Pilote de guerre

Antoine de Saint-Exupéry

Gallimard, 222 pages

1942




Une chance sur trois d'en réchapper. Ce vol de reconnaissance au-dessus d'Arras alors que les troupes allemandes déferlent sur la France ressemble à une mission suicide, en pleine Débâcle.

Antoine de Saint-Exupéry,  s'est inspiré de son expérience de pilote, en mai 1940, au sein du groupe de reconnaissance 2/33, pour écrire ce roman en forme de plaidoyer.
 


Car si le texte relate l'expérience d'un vol d'abord à haute altitude puis à basse altitude au milieu d'un déluge de feu, et décrit les interminables colonnes de réfugiés jetés sur les routes, il se veut aussi témoignage de l'attitude héroïque de l'armée française dans la Blitzkrieg menée par l'armée allemande.

 "Ces jours-ci, à l'heure où l'opinion étrangère jugeait insuffisants nos sacrifices, je me suis demandé, en regardant partir et s'anéantir les équipages: "à quoi nous donnons-nous, qui nous paie encore?"
Car nous mourrons. Car cent cinquante mille Français depuis quinze jours sont déjà morts. Ces morts n'illustrent peut-être pas une résistance extraordinaire. Je ne célèbre point une résistance extraordinaire. Elle est impossible. Mais il est des paquets de fantassins qui se font massacrer dans une ferme indéfendable. Il est des Groupes d'aviation qui fondent comme une cire jetée au feu.
Ainsi du groupe 2/33, pourquoi acceptons-nous encore de mourir. Pour l'estime du monde? Mais l'estime implique l'existence d'un juge. Qui d'entre nous accorde à quiconque le droit de juger? Nous luttons au nom d'une cause dont nous estimons qu'elle est cause commune. La liberté, non seulement de la France mais du monde, est en jeu".


Le roman s'achève en une longue digression sur ce que Saint-Ex considère comme les origines morales et philosophiques de la défaite.

"Or si j'ai conservé l'image de la civilisation que je revendique comme mienne, j'ai perdu les règles qui la transportaient.
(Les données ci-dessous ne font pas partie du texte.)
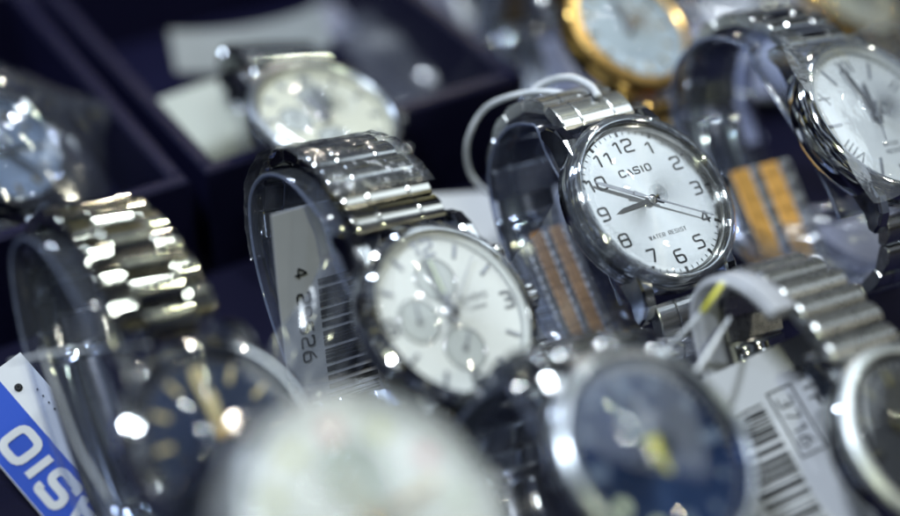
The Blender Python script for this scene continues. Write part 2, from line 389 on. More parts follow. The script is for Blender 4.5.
def watch(name_, label, cat, px, d, Rout=20.5, Rd=17.3, u3=U3, u12=U12, path=P_ROUND, pk=1., bw=20., pitch=5.2, style='three',
          case_m=None, bezel_m=None, link_m=None, edge_m=None, dial_m=None, deco=None, hands=None, group=None, bezel='plain', crown=True, clasp=(.36, .62), glass=True, pushers=False, lug=1., pkz=1.):
    case_m = case_m or steel; bezel_m = bezel_m or steel; link_m = link_m or brushed; edge_m = edge_m or link_m; dial_m = dial_m or white_dial
    M3 = frame(u3, u12); C = at(px[0], px[1], d)
    pk *= (Rout + 1.) / 21.5 if path is not None else 1
    ctrl = [(a * pk, b * pk * pkz) for a, b in path]
    pts = crom(ctrl); pa = Path(pts)
    # base of the thing: the lowest point of its loop
    low = min(pts, key=lambda p: (M3 @ Vector((0, p.x, p.y))).z)
    base = C + M3 @ Vector((0, low.x, low.y)) * .001
    root = bpy.data.objects.new(name_, None); COL.objects.link(root); root.empty_display_size = .01
    root.matrix_world = Matrix.Translation(base) @ M3.to_4x4()
    off = -Vector((0, low.x, low.y)) * .001
    tag(root, label, cat, group)
    ro = Rout - .8
    # case with four lugs
    b = MB()
    b.lathe([(Rd + .6, -.6), (Rd + .6, 1.4), (ro - .9, 1.4), (ro, .7), (ro + .25, -1.5), (ro + .1, -4.5), (ro - 1.6, -6.6), (ro - 5, -7.4), (2, -7.6), (2, -.8)], 128)
    lw = bw / 2 + .35
    for sx in (-1, 1):
        for sy in (-1, 1):
            prof = [(ro * .70, .6), (ro * .90, .2), (ro + 1.6 * lug, -1.4), (ro + 3.6 * lug, -4.0), (ro + 4.0 * lug, -6.2), (ro + 2.6 * lug, -7.0), (ro - 1, -6.0), (ro * .70, -6.0)]
            prof = [(sy * a, c) for a, c in prof]
            x0, x1 = (lw, lw + 3.4) if sx > 0 else (-lw - 3.4, -lw)
            b.prism(prof, x0, x1, .55)
    b.build('case', case_m, root, off)
    # bezel
    b = MB()
    bi = Rd + .1
    if bezel == 'fluted':
        b.lathe([(bi, 1.0), (bi, 2.2), (bi + .5, 2.7), (ro - .5, 2.2), (ro + .1, 1.45), (ro + .1, 1.0)], 240, mod=lambda a, q: 1 + (.018 * (1 if int(a / (2 * PI) * 120) % 2 else 0) if q in (3, 4) else 0), smooth=False)
    elif bezel == 'knurled':
        b.lathe([(bi, 1.0), (bi, 2.4), (bi + .3, 2.75), (bi + .8, 2.7), (ro - .5, 1.7), (ro + .2, 1.3), (ro + .2, .8)], 360, mod=lambda a, q: 1 - (.013 * (1 if int(a / (2 * PI) * 180) % 2 else 0) if q in (4, 5) else 0), smooth=False)
    else:
        b.lathe([(bi, .9), (bi, 2.35), (bi + .25, 2.65), (bi + .7, 2.7), (bi + 1.3, 2.35), (ro - .6, 1.9), (ro + .02, 1.35), (ro + .02, .9)], 128)
    b.build('bezel', bezel_m, root, off)
    # sloping inner ring
    b = MB(); b.lathe([(Rd - .9, .02), (Rd + .08, 1.6), (Rd + .08, .02)], 128); b.build('chapter_ring', dial_m, root, off)
    dl = MB(); dl.disc(Rd + .3, -.5, 0, 128); dial = dl.build('dial', dial_m, root, off)
    if glass:
        b = MB(); n = 10; pr = [(bi - .02, 1.7)]
        pr = [(bi - .03, 1.9), (bi - .03, 2.45), (bi - .5, 2.75)] + [((bi - .5) * math.cos(PI / 2 * k / n), 2.75 + .45 * math.sin(PI / 2 * k / n)) for k in range(1, n)] + [(.01, 3.2), (.01, 2.2), (bi - .8, 1.9)]
        b.lathe(pr, 96, closed=True); b.build('crystal', crystal_m, root, off)
    if deco: deco(dial, Rd)
    # hands
    for (kind, ang, ln, wd_, tail, zz, mt) in (hands or []):
        b = MB(); a = R(90) - R(ang); c, s_ = math.cos(a), math.sin(a)
        if kind == 'second': poly = [(-tail, -wd_ * 1.3), (-tail, wd_ * 1.3), (-tail * .3, wd_ / 2), (ln, wd_ * .3), (ln, -wd_ * .3), (-tail * .3, -wd_ / 2)]
        else: poly = [(-tail, -wd_ * .35), (-tail, wd_ * .35), (0, wd_ * .45), (ln * .25, wd_ / 2), (ln * .86, wd_ * .42), (ln, 0), (ln * .86, -wd_ * .42), (ln * .25, -wd_ / 2), (0, -wd_ * .45)]
        n = len(poly); ridge = [(-tail * .9, 0), (ln * .95, 0)]
        vs = [(p[0] * c - p[1] * s_, p[0] * s_ + p[1] * c, zz) for p in poly] + [(p[0] * c - p[1] * s_, p[0] * s_ + p[1] * c, zz - .12) for p in poly]
        fs = [list(range(n)), [n + i for i in range(n)][::-1]] + [[i, n + i, n + (i + 1) % n, (i + 1) % n] for i in range(n)]
        b.add(vs, fs)
        b.lathe([(.02, zz - .13), (wd_ * .8 + .35, zz - .13), (wd_ * .8 + .35, zz + .08), (.02, zz + .1)], 24)
        hd = b.build(kind + '_hand', mt if not isinstance(mt, tuple) else mt[0], root, off)
        if isinstance(mt, tuple) and kind != 'second':
            q = MB(); q.ribbon([((ln * .3) * c, (ln * .3) * s_), ((ln * .85) * c, (ln * .85) * s_)], wd_ * .45, zz + .04, .03); q.build('lume', mt[1], hd)
    # crown
    if crown:
        b = MB(); pr = [(.02, 0), (2.4, 0), (3.0, .4), (3.0, 2.6), (2.5, 3.0), (.02, 3.1)]
        t_ = MB(); t_.lathe(pr, 72, mod=lambda a, q: 1 - (.07 if (int(a / (2 * PI) * 36) % 2 and q in (2, 3)) else 0), smooth=False)
        t_.v = [(ro + .3 + z, x, y - 2.6) for x, y, z in t_.v]; t_.build('crown', edge_m if edge_m is gold else steel, root, off)
    if pushers:
        for sy in (-1, 1):
            t_ = MB(); t_.lathe([(.02, -.5), (1.2, -.5), (1.2, 1.8), (1.9, 1.8), (1.9, 3.4), (1.6, 3.8), (.02, 3.8)], 32)
            an = R(30) * sy; c, s_ = math.cos(an), math.sin(an)
            t_.v = [((ro - .2 + z) * c - x * s_, (ro - .2 + z) * s_ + x * c, y - 2.6) for x, y, z in t_.v]; t_.build('pusher', steel, root, off)
    # bracelet: core strip, then each row of links
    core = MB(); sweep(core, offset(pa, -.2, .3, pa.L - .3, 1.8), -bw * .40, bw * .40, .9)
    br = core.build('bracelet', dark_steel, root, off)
    c0, c1 = clasp[0] * pa.L, clasp[1] * pa.L
    n = int(pa.L / pitch); pitch = pa.L / n
    for i in range(n):
        sc = (i + .5) * pitch
        if c0 < sc < c1: continue
        p, t, nn = pa.fr(sc); u = min(sc, pa.L - sc) / (pa.L / 2); wd_ = bw * (1 - .16 * min(1, u * 1.6))
        rot = lambda v: (v[0], p.x + t.x * v[1] + nn.x * v[2], p.y + t.y * v[1] + nn.y * v[2])
        b = MB(); l = pitch - .28
        if style == 'three':
            cw = wd_ * .46; b.prism(link_prof(l, 2.6), -cw / 2, cw / 2, .25, 0, rot)
            for sx in (-1, 1):
                x0, x1 = (cw / 2 + .12, wd_ / 2) if sx > 0 else (-wd_ / 2, -cw / 2 - .12)
                b.prism(link_prof(l, 2.4), x0, x1, .28, 1, rot)
        elif style == 'five':
            e_ = [-.5, -.3, -.17, .17, .3, .5]
            for k in range(5):
                l2 = l - (0 if k % 2 == 0 else .5)
                b.prism(link_prof(l2, 2.5 - .3 * (k % 2)), wd_ * e_[k] + .06, wd_ * e_[k + 1] - .06, .22, (1, 0, 1, 0, 1)[k], rot)
        elif style == 'tube':
            b.prism(link_prof(l, 2.9, .9), -wd_ / 2, wd_ / 2, .3, 0, rot)
        elif style == 'oval':
            # broad H-links whose middle piece overlaps half a pitch
            cw = wd_ * .5
            def rot2(v, q=sc - pitch * .5):
                pp, tt, nm = pa.fr(max(.5, q)); return (v[0], pp.x + tt.x * v[1] + nm.x * v[2], pp.y + tt.y * v[1] + nm.y * v[2])
            b.prism(link_prof(l * .98, 2.9), -cw / 2, cw / 2, .25, 0, rot2)
            for sx in (-1, 1):
                x0, x1 = (cw / 2 + .12, wd_ / 2) if sx > 0 else (-wd_ / 2, -cw / 2 - .12)
                b.prism(link_prof(l, 2.4), x0, x1, .28, 1, rot)
        b.build('link', [link_m, edge_m], br)
    # folding clasp
    b = MB(); ww = bw * .84; sweep(b, offset(pa, .9, c0 + .2, c1 - .2, 2), -ww / 2 - .4, ww / 2 + .4, 1.3, nx=3)
    cl = b.build('clasp', steel, br)
    b = MB()
    sweep(b, offset(pa, -1.9, c0 + 2, c1 - 3, 2), -ww * .42, -ww * .17, .7); sweep(b, offset(pa, -1.9, c0 + 2, c1 - 3, 2), ww * .17, ww * .42, .7)
    sweep(b, offset(pa, -1.9, c0 + .5, c0 + 3.5, 1), -ww * .42, ww * .42, .74); sweep(b, offset(pa, -1.9, c1 - 4.5, c1 - 1.5, 1), -ww * .42, ww * .42, .74)
    b.build('fold_blade', steel, cl)
    return dict(root=root, M=M3, C=C, off=off, pa=pa, pk=pk, base=base, low=low)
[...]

Je découvre ce soir que les mots dont j'usais ne touchaient plus l'essentiel. Je prêchais ainsi la Démocratie, sans soupçonner que j'énonçais par là, sur les qualités et le sort de l'homme, non plus un ensemble de règles, mais un ensemble de souhaits. Je souhaitais les hommes fraternels, libres et heureux. Bien sûr. Qui n'est d'accord? Je savais exposer "comment" doit être l'homme.- Et non "qui" il doit être".

Il est intéressant de noter que comme L'espoir, de Malraux, Pilote de guerre a été publié alors que l'auteur ne connaissait pas l'issue de la guerre (1942). Et comme L'espoir, il est question d'aviation.

Antoine de Saint-Exupéry, qui publiera le Petit prince un an plus tard, disparaîtra en Méditerranée, le 9 août 1944 au cours d'une autre mission de reconnaissance.